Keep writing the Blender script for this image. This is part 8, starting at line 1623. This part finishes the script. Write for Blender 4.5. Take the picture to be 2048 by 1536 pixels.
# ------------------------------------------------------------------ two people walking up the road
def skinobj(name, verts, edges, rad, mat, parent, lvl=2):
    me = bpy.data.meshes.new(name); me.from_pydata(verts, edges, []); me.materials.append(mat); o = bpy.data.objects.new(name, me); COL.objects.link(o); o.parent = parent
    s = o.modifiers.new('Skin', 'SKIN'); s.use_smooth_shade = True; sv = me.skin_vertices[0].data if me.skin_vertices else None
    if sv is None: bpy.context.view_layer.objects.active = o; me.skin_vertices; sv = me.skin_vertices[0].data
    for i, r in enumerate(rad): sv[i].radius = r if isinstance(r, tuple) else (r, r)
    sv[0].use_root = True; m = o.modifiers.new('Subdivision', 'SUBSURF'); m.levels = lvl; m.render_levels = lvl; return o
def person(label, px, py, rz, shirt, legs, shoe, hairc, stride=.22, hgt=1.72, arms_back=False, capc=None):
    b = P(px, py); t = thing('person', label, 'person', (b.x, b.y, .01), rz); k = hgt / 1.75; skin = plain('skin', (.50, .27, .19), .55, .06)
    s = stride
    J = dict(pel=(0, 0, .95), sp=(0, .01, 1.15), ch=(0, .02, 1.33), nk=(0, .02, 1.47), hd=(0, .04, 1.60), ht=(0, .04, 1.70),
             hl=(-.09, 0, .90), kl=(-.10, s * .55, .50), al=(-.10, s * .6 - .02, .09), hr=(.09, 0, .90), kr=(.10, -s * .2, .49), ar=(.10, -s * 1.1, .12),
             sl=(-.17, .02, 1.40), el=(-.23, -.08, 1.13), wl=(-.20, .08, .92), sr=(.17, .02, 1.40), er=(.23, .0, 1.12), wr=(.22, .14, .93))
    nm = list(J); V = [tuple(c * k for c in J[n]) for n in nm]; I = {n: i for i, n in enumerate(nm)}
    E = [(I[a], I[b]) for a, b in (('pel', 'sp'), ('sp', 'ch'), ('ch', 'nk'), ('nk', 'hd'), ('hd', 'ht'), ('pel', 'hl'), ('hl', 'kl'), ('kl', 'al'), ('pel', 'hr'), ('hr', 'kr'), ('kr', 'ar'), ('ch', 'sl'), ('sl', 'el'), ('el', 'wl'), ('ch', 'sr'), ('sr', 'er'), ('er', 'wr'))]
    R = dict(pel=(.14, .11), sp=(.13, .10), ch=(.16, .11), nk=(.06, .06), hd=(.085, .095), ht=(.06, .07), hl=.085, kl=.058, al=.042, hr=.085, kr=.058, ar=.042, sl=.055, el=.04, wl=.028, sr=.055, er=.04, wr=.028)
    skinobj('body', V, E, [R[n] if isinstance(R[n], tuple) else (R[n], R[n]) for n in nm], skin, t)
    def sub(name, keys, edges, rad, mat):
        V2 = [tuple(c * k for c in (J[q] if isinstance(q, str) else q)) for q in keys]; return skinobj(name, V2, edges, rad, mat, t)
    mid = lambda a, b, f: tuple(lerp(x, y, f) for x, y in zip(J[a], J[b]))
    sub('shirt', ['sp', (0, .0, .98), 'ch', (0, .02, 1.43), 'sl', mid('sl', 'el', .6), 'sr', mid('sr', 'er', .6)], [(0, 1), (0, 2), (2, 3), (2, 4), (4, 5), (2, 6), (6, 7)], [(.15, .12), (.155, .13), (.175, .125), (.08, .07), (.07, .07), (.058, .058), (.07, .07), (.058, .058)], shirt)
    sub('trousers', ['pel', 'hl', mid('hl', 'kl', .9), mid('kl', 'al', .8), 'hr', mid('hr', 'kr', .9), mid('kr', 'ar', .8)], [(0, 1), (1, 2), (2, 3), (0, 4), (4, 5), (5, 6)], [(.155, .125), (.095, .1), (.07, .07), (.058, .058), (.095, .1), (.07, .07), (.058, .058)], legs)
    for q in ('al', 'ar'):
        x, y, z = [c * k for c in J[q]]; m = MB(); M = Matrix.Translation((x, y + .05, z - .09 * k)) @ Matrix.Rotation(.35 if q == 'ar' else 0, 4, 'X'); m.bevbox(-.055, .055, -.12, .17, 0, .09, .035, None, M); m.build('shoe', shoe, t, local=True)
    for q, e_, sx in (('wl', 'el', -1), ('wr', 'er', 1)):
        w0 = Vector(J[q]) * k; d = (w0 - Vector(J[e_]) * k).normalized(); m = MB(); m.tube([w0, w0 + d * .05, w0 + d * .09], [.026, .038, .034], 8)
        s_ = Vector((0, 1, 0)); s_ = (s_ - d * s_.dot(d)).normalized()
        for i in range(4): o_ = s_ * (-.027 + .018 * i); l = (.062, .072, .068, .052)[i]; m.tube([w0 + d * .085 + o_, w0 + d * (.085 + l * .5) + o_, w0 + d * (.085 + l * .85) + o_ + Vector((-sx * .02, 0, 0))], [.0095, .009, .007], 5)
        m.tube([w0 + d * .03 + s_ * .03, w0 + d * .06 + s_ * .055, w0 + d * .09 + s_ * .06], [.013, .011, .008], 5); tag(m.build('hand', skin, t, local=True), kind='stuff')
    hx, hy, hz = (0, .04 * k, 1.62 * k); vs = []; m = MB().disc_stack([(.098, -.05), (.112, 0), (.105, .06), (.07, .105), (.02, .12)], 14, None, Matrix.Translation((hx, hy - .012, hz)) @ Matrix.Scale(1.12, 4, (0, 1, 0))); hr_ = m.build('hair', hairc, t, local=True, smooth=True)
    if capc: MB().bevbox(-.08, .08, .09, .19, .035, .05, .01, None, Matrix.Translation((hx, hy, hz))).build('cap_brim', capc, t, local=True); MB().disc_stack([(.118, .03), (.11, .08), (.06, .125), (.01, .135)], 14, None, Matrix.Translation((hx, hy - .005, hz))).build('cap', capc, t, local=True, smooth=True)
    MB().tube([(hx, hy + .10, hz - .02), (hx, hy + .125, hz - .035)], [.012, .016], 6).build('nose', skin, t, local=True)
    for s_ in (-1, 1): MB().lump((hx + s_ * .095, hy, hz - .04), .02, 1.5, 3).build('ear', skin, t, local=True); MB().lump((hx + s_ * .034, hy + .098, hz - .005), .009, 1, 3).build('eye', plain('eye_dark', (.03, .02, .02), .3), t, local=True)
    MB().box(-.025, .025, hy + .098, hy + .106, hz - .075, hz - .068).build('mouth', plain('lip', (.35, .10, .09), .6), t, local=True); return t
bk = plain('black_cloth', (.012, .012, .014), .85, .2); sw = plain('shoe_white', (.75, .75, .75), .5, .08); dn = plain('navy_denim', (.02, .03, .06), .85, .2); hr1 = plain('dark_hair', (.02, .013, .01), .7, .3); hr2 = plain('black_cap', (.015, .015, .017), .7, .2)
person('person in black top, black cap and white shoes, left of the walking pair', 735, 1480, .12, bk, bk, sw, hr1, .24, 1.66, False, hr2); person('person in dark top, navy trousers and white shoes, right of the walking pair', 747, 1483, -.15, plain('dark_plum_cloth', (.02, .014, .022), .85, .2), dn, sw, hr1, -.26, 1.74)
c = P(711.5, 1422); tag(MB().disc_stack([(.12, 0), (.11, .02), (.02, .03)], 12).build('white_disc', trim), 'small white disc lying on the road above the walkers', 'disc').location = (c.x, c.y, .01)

**The request:**
Give back the whole listing, word for word.

**Final result:**
Keep writing the Blender script for this image. This is part 8, starting at line 1623. This part finishes the script. Write for Blender 4.5. Take the picture to be 2048 by 1536 pixels.
# ------------------------------------------------------------------ two people walking up the road
def skinobj(name, verts, edges, rad, mat, parent, lvl=2):
    me = bpy.data.meshes.new(name); me.from_pydata(verts, edges, []); me.materials.append(mat); o = bpy.data.objects.new(name, me); COL.objects.link(o); o.parent = parent
    s = o.modifiers.new('Skin', 'SKIN'); s.use_smooth_shade = True; sv = me.skin_vertices[0].data if me.skin_vertices else None
    if sv is None: bpy.context.view_layer.objects.active = o; me.skin_vertices; sv = me.skin_vertices[0].data
    for i, r in enumerate(rad): sv[i].radius = r if isinstance(r, tuple) else (r, r)
    sv[0].use_root = True; m = o.modifiers.new('Subdivision', 'SUBSURF'); m.levels = lvl; m.render_levels = lvl; return o
def person(label, px, py, rz, shirt, legs, shoe, hairc, stride=.22, hgt=1.72, arms_back=False, capc=None):
    b = P(px, py); t = thing('person', label, 'person', (b.x, b.y, .01), rz); k = hgt / 1.75; skin = plain('skin', (.50, .27, .19), .55, .06)
    s = stride
    J = dict(pel=(0, 0, .95), sp=(0, .01, 1.15), ch=(0, .02, 1.33), nk=(0, .02, 1.47), hd=(0, .04, 1.60), ht=(0, .04, 1.70),
             hl=(-.09, 0, .90), kl=(-.10, s * .55, .50), al=(-.10, s * .6 - .02, .09), hr=(.09, 0, .90), kr=(.10, -s * .2, .49), ar=(.10, -s * 1.1, .12),
             sl=(-.17, .02, 1.40), el=(-.23, -.08, 1.13), wl=(-.20, .08, .92), sr=(.17, .02, 1.40), er=(.23, .0, 1.12), wr=(.22, .14, .93))
    nm = list(J); V = [tuple(c * k for c in J[n]) for n in nm]; I = {n: i for i, n in enumerate(nm)}
    E = [(I[a], I[b]) for a, b in (('pel', 'sp'), ('sp', 'ch'), ('ch', 'nk'), ('nk', 'hd'), ('hd', 'ht'), ('pel', 'hl'), ('hl', 'kl'), ('kl', 'al'), ('pel', 'hr'), ('hr', 'kr'), ('kr', 'ar'), ('ch', 'sl'), ('sl', 'el'), ('el', 'wl'), ('ch', 'sr'), ('sr', 'er'), ('er', 'wr'))]
    R = dict(pel=(.14, .11), sp=(.13, .10), ch=(.16, .11), nk=(.06, .06), hd=(.085, .095), ht=(.06, .07), hl=.085, kl=.058, al=.042, hr=.085, kr=.058, ar=.042, sl=.055, el=.04, wl=.028, sr=.055, er=.04, wr=.028)
    skinobj('body', V, E, [R[n] if isinstance(R[n], tuple) else (R[n], R[n]) for n in nm], skin, t)
    def sub(name, keys, edges, rad, mat):
        V2 = [tuple(c * k for c in (J[q] if isinstance(q, str) else q)) for q in keys]; return skinobj(name, V2, edges, rad, mat, t)
    mid = lambda a, b, f: tuple(lerp(x, y, f) for x, y in zip(J[a], J[b]))
    sub('shirt', ['sp', (0, .0, .98), 'ch', (0, .02, 1.43), 'sl', mid('sl', 'el', .6), 'sr', mid('sr', 'er', .6)], [(0, 1), (0, 2), (2, 3), (2, 4), (4, 5), (2, 6), (6, 7)], [(.15, .12), (.155, .13), (.175, .125), (.08, .07), (.07, .07), (.058, .058), (.07, .07), (.058, .058)], shirt)
    sub('trousers', ['pel', 'hl', mid('hl', 'kl', .9), mid('kl', 'al', .8), 'hr', mid('hr', 'kr', .9), mid('kr', 'ar', .8)], [(0, 1), (1, 2), (2, 3), (0, 4), (4, 5), (5, 6)], [(.155, .125), (.095, .1), (.07, .07), (.058, .058), (.095, .1), (.07, .07), (.058, .058)], legs)
    for q in ('al', 'ar'):
        x, y, z = [c * k for c in J[q]]; m = MB(); M = Matrix.Translation((x, y + .05, z - .09 * k)) @ Matrix.Rotation(.35 if q == 'ar' else 0, 4, 'X'); m.bevbox(-.055, .055, -.12, .17, 0, .09, .035, None, M); m.build('shoe', shoe, t, local=True)
    for q, e_, sx in (('wl', 'el', -1), ('wr', 'er', 1)):
        w0 = Vector(J[q]) * k; d = (w0 - Vector(J[e_]) * k).normalized(); m = MB(); m.tube([w0, w0 + d * .05, w0 + d * .09], [.026, .038, .034], 8)
        s_ = Vector((0, 1, 0)); s_ = (s_ - d * s_.dot(d)).normalized()
        for i in range(4): o_ = s_ * (-.027 + .018 * i); l = (.062, .072, .068, .052)[i]; m.tube([w0 + d * .085 + o_, w0 + d * (.085 + l * .5) + o_, w0 + d * (.085 + l * .85) + o_ + Vector((-sx * .02, 0, 0))], [.0095, .009, .007], 5)
        m.tube([w0 + d * .03 + s_ * .03, w0 + d * .06 + s_ * .055, w0 + d * .09 + s_ * .06], [.013, .011, .008], 5); tag(m.build('hand', skin, t, local=True), kind='stuff')
    hx, hy, hz = (0, .04 * k, 1.62 * k); vs = []; m = MB().disc_stack([(.098, -.05), (.112, 0), (.105, .06), (.07, .105), (.02, .12)], 14, None, Matrix.Translation((hx, hy - .012, hz)) @ Matrix.Scale(1.12, 4, (0, 1, 0))); hr_ = m.build('hair', hairc, t, local=True, smooth=True)
    if capc: MB().bevbox(-.08, .08, .09, .19, .035, .05, .01, None, Matrix.Translation((hx, hy, hz))).build('cap_brim', capc, t, local=True); MB().disc_stack([(.118, .03), (.11, .08), (.06, .125), (.01, .135)], 14, None, Matrix.Translation((hx, hy - .005, hz))).build('cap', capc, t, local=True, smooth=True)
    MB().tube([(hx, hy + .10, hz - .02), (hx, hy + .125, hz - .035)], [.012, .016], 6).build('nose', skin, t, local=True)
    for s_ in (-1, 1): MB().lump((hx + s_ * .095, hy, hz - .04), .02, 1.5, 3).build('ear', skin, t, local=True); MB().lump((hx + s_ * .034, hy + .098, hz - .005), .009, 1, 3).build('eye', plain('eye_dark', (.03, .02, .02), .3), t, local=True)
    MB().box(-.025, .025, hy + .098, hy + .106, hz - .075, hz - .068).build('mouth', plain('lip', (.35, .10, .09), .6), t, local=True); return t
bk = plain('black_cloth', (.012, .012, .014), .85, .2); sw = plain('shoe_white', (.75, .75, .75), .5, .08); dn = plain('navy_denim', (.02, .03, .06), .85, .2); hr1 = plain('dark_hair', (.02, .013, .01), .7, .3); hr2 = plain('black_cap', (.015, .015, .017), .7, .2)
person('person in black top, black cap and white shoes, left of the walking pair', 735, 1480, .12, bk, bk, sw, hr1, .24, 1.66, False, hr2); person('person in dark top, navy trousers and white shoes, right of the walking pair', 747, 1483, -.15, plain('dark_plum_cloth', (.02, .014, .022), .85, .2), dn, sw, hr1, -.26, 1.74)
c = P(711.5, 1422); tag(MB().disc_stack([(.12, 0), (.11, .02), (.02, .03)], 12).build('white_disc', trim), 'small white disc lying on the road above the walkers', 'disc').location = (c.x, c.y, .01)